A final interesting observation was made, when on a whim, I placed a large cardboard shield over the bottom quarter of the transceiver's receiver lens. The signal strength didn't appear to change at all. I gradually blocked more and more of the lens but astonishingly, was still able to copy Toby's CW with all but a 1" strip of the lens completely covered! This would tend to indicate that we would be able to communicate with a very much smaller Fresnel or optical glass lens, such as a 4" or even a 2" inch magnifier. As I commented to Toby on CW, the possibilities for experimentation are endless.

All-in-all it was a very successful evening and the mountain-top gang seemed to enjoy the outing as much as I did, and ... the QSL is in the mail.


Hopefully there are other VE7's in or around Vancouver that might be interested in throwing a signal over this way some night ... I'll leave the light on for ya!

Toby, VE7CNF, has sent me some mail indicating that his new lightwave system is ready for a two-way test!






His system is very similar to the ones built and deployed by myself and Markus, VE7CA, in late 2013. The culmination of that activity is described here, in 'On Making Nanowaves - Part 6'. Our lightwave QSO and homebrew gear were later described in a 'how to' article in the 'The Canadian Amateur' as well as in the newest edition of  'The Radio Amateur's Handbook' (2016).

Toby describes his most recent pre-QSO backyard testing:

The lightwave gear appears to be working well. Focus looks good and the
finder scopes are doing their job. There's a reflective sign high up on a
hydro tower 170 meters away that's handy for testing. It lights up bright
when the transmitter's on it.

Back scatter off the clouds above my house worked too. I heard my CW beacon, audible 339, off a patch on the clouds about 1 degree wide. I don't really know if it was clear air scatter from closer by, or scatter off the clouds, but the spot was small. That's with the tx on the front deck, and rx in the back.

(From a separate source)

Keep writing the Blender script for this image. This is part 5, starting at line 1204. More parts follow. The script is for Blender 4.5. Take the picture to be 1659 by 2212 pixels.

I used Spectran to check the noise from city lights in my area. At QRSS10
speed there are spectral lines at 540, 600, and 660 Hz. They aren't too
strong, but those are some frequencies we should avoid.

VE7CNF's lightwave system - TX (L) & RX (R)

As well, Mark, VA7MM, is also putting together a similar system to join the fun ... it's great to see new local activity!

Hopefully the weather will co-operate enough to allow us to make a two-way QSO later this week. Plans call for Toby to set up near the same location in West Vancouver used by VE7CA as it offers a clear LOS path to Mayne Island, 54km to the southwest.

54km Georgia Strait crossing (courtesy: https://www.google.ca/maps)

 *****************************************************

Rik, ON7YD, has set up a new website devoted to information specific to 630m. His 472kHz.org site looks as if it will be a valuable resource for those looking to get information and a start on our new band. At present, there is some really great information regarding transmitters, antenna systems and calculating E(I)RP levels. Have a look!

Two more VE7's are well on their way to getting in on the lightwave fun in the Vancouver lower mainland region. Toby, VE7CNF, and Mark, VA7MM, are constructing stations similar to the ones built by myself and Markus, VE7CA.

Toby and Mark live close enough that a clear-air scatter QSO between them might also be a possibility. Having another near-by amateur, or even in the same city, is a great source of motivation ... not to mention having someone else to actually talk to, once the system has been built.

Except for the LED focusing sled, Toby's fine-looking transmitter box and LED driver / modulator, are now complete. The receiver is next on the list. I believe this will use one of the inexpensive ($5) fresnels lenses, purchased locally at Princess Auto, that seems to work very well for the price.

photos courtesy VE7CNF

At this pace, perhaps a four-way VE7 lightwave QSO will soon be in the making!